TWO ON THE ISLE: A Memoir of Marina Cay

By

Pub Date: May 20th, 1985
Publisher: Norton

In 1937, the Depression's depth, budding writer White and his bride Rodie are living on love in bug-ridden Sea Cow Bay in the British Virgin Islands. Their marriage and Robb's career are into heavy weather when the couple discover a tiny deserted bug-free island, Marina Cay, which they promptly buy from Great Britain for $60. Perhaps they can regain control of their lives. At 22, after graduating from Annapolis, White had resigned his ensign rank to become a writer. Saving their clothes for other occasions, the gonative Whites build the Shed, their house, and live off the sea while Robb writes.
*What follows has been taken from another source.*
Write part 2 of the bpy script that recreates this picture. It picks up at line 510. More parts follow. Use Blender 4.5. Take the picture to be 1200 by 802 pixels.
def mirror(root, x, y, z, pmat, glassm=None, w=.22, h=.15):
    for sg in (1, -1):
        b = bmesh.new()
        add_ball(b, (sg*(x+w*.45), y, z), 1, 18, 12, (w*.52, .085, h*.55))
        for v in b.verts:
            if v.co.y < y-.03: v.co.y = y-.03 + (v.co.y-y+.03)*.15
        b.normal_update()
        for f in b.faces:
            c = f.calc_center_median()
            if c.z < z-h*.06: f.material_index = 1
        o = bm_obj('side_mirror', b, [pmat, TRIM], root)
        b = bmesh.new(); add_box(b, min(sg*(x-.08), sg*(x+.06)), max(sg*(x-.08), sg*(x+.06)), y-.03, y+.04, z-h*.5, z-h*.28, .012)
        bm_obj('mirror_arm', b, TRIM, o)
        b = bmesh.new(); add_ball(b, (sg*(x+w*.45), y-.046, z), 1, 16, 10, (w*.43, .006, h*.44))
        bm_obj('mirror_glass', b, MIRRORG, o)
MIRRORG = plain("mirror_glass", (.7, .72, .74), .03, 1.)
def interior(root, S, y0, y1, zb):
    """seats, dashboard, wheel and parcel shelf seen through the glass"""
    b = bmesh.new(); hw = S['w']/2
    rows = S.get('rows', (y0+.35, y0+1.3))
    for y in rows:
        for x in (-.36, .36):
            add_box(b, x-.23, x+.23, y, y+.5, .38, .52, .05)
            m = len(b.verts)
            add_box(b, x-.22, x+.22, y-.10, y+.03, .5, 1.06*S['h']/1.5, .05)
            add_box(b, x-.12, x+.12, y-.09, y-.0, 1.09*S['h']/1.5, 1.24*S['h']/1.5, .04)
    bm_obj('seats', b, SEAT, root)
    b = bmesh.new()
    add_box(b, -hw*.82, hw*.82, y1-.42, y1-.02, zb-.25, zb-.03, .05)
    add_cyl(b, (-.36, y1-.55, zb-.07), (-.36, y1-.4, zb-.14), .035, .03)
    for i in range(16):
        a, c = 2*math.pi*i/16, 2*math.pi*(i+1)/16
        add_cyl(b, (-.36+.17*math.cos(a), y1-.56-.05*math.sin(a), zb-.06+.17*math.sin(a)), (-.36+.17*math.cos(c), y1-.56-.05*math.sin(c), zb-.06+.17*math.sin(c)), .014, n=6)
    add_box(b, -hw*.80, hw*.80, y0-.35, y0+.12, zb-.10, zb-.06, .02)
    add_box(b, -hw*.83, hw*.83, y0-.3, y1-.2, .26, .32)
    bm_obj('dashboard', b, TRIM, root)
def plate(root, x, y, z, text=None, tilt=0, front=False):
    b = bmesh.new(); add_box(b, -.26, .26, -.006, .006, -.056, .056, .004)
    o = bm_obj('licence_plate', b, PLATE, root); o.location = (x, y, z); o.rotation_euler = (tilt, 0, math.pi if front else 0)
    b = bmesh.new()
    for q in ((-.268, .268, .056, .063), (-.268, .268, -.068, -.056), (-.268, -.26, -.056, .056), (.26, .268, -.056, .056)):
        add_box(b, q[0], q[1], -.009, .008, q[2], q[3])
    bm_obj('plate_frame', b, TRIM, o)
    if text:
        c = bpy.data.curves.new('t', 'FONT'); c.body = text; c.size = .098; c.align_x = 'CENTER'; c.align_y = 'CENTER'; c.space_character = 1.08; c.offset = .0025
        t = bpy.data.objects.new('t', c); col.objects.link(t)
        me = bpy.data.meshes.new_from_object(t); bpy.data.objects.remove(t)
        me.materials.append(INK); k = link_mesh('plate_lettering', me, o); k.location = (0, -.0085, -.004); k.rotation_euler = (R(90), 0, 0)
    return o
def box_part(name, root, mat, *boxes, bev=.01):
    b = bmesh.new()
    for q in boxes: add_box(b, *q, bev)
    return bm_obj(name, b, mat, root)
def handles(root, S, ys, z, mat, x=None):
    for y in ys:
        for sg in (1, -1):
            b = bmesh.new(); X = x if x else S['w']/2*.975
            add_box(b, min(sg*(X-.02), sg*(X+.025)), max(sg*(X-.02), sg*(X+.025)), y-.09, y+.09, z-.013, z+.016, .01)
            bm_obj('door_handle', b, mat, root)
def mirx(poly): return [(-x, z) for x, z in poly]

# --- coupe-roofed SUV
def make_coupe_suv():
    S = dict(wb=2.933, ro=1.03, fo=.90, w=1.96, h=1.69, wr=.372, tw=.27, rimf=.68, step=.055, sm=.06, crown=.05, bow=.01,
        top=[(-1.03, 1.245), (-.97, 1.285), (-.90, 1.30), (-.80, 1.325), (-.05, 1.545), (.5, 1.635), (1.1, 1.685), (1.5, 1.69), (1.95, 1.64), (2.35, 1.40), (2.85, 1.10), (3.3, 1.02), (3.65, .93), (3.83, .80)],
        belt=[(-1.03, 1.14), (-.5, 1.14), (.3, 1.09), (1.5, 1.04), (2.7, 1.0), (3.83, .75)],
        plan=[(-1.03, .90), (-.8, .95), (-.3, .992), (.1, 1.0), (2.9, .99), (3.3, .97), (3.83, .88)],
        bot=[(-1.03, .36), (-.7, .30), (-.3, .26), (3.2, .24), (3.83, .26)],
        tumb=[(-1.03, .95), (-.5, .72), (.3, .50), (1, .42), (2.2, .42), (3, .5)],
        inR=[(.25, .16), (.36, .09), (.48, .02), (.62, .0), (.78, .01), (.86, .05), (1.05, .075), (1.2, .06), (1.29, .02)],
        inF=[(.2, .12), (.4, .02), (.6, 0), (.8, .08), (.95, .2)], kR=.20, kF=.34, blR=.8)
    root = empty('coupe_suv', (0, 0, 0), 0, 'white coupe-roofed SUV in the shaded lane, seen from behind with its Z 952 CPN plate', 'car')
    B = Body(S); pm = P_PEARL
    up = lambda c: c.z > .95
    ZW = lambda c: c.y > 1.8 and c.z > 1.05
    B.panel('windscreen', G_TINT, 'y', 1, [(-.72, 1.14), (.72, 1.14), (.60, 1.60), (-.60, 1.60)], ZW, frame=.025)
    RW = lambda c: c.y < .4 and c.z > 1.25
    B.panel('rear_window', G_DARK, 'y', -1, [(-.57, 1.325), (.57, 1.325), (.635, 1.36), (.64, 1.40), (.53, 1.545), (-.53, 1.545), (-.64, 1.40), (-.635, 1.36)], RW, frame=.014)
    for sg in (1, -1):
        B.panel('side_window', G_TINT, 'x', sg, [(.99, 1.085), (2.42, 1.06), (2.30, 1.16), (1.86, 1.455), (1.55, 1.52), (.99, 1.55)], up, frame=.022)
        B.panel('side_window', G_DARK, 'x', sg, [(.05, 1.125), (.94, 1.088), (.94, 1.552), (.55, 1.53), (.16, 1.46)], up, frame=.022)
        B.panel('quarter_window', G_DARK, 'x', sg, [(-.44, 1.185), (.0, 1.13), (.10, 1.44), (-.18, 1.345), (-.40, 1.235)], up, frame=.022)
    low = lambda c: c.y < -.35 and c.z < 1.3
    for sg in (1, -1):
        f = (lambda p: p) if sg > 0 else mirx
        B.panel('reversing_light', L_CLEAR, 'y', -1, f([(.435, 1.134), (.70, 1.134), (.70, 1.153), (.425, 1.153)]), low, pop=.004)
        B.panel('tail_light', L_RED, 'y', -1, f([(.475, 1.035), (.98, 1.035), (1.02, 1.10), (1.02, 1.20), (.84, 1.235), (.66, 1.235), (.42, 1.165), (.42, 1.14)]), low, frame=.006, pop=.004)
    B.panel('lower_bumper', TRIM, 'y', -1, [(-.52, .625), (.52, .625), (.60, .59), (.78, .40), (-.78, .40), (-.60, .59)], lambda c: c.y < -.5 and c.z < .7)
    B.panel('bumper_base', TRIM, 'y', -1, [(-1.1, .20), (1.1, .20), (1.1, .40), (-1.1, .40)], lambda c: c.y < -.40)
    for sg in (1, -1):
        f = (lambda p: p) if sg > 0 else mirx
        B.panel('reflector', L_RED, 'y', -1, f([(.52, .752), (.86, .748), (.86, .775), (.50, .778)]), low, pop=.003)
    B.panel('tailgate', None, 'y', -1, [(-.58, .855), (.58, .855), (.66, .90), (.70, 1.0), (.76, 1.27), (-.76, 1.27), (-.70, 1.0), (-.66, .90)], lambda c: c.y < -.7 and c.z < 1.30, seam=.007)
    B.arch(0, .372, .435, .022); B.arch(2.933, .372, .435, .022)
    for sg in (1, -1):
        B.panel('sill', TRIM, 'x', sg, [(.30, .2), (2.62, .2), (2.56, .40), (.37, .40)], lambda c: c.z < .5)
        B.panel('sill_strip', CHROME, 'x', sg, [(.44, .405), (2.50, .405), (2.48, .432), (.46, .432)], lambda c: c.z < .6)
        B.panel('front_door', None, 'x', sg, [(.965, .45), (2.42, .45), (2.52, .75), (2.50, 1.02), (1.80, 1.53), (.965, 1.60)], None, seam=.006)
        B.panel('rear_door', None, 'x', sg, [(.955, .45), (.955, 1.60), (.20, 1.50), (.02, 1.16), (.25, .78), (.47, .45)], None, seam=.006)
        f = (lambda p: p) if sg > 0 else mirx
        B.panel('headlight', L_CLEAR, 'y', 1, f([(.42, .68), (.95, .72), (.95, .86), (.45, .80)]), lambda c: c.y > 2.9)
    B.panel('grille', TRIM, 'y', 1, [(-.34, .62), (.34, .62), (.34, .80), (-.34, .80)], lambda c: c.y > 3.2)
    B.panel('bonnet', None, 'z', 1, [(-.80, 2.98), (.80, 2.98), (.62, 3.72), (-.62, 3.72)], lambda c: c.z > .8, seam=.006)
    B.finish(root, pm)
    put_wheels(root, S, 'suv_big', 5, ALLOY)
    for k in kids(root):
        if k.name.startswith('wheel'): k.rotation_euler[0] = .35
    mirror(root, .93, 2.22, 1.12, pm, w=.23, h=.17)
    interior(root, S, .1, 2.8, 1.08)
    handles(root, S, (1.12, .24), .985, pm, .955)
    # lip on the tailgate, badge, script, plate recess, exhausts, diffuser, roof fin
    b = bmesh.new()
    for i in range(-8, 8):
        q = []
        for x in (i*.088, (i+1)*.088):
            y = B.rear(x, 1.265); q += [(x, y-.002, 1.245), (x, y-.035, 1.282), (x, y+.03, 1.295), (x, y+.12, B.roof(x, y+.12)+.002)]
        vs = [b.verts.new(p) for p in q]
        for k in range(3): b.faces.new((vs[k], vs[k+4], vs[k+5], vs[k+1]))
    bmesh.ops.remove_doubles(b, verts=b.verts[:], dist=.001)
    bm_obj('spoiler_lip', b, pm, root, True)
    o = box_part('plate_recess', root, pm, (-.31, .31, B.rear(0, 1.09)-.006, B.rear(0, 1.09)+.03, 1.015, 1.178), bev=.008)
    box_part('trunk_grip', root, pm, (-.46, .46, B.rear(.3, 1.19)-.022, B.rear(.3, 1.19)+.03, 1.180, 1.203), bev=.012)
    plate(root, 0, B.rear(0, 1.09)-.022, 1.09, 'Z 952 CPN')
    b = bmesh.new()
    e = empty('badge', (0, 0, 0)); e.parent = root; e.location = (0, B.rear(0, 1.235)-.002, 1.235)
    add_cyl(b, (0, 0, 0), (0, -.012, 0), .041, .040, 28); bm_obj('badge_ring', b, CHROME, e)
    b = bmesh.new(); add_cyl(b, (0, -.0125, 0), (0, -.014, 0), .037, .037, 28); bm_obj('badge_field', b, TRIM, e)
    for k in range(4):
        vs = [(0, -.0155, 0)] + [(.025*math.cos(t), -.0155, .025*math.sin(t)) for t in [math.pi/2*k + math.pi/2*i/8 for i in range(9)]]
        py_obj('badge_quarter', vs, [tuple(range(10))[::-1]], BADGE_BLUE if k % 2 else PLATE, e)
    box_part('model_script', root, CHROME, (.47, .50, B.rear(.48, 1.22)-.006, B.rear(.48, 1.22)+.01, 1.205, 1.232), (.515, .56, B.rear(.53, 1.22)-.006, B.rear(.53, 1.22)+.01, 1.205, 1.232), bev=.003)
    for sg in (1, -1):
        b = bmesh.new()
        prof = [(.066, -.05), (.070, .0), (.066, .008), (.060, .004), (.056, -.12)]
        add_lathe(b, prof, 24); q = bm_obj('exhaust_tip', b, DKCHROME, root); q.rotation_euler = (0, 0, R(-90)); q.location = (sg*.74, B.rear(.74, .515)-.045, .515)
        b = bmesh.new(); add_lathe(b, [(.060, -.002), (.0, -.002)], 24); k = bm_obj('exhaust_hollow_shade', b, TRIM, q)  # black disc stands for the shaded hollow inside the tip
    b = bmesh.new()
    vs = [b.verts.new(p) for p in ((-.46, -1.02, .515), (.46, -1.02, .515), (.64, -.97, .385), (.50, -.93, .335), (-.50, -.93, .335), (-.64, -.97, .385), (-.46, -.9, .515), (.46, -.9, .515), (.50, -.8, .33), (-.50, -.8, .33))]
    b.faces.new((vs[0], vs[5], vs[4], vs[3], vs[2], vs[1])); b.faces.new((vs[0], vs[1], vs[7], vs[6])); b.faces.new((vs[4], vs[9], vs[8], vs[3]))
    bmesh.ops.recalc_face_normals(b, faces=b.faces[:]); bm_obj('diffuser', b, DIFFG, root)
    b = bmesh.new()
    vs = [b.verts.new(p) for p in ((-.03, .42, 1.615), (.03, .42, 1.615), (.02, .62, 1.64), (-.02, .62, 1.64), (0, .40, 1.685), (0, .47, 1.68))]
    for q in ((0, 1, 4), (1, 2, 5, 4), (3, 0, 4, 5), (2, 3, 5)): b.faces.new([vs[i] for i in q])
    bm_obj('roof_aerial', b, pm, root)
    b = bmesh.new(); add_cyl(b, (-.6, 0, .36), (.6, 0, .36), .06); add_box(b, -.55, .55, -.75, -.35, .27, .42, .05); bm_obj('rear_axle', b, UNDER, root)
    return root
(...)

No mortgage, insurance, taxes, utilities, phone bills, laundry or dry cleaning--""no heating or cooling expenses, no neighbors to keep up with, and the food was almost free."" Robb sells a few stories and wins a children's book first prize (the book is illustrated by young Andrew Wyeth), so they build a one-big-room house of poured concrete with hurricane-proof roof. Robb collects local color about pirates and Quakers, puts up with his over-civilized mother-in-law's loony visit. After three years they are visited by a boat load of Jews who have been lost at sea for 72 days; later they are invaded by a yacht full of uniformed Nazis bent on raping Rodie. Just as the Whites' children begin arriving, so does the war; he's back in the Navy for seven years; the marriage busts up. To-day, rodie lives on her family's Georgia plantation. Robb, after a defeating tour as a Hollywood scriptwriter, lives in ""a sparsely inhabited forest near Santa Barbara."" Bittersweet fun, laced with jolly pidgen from silver-tongued natives.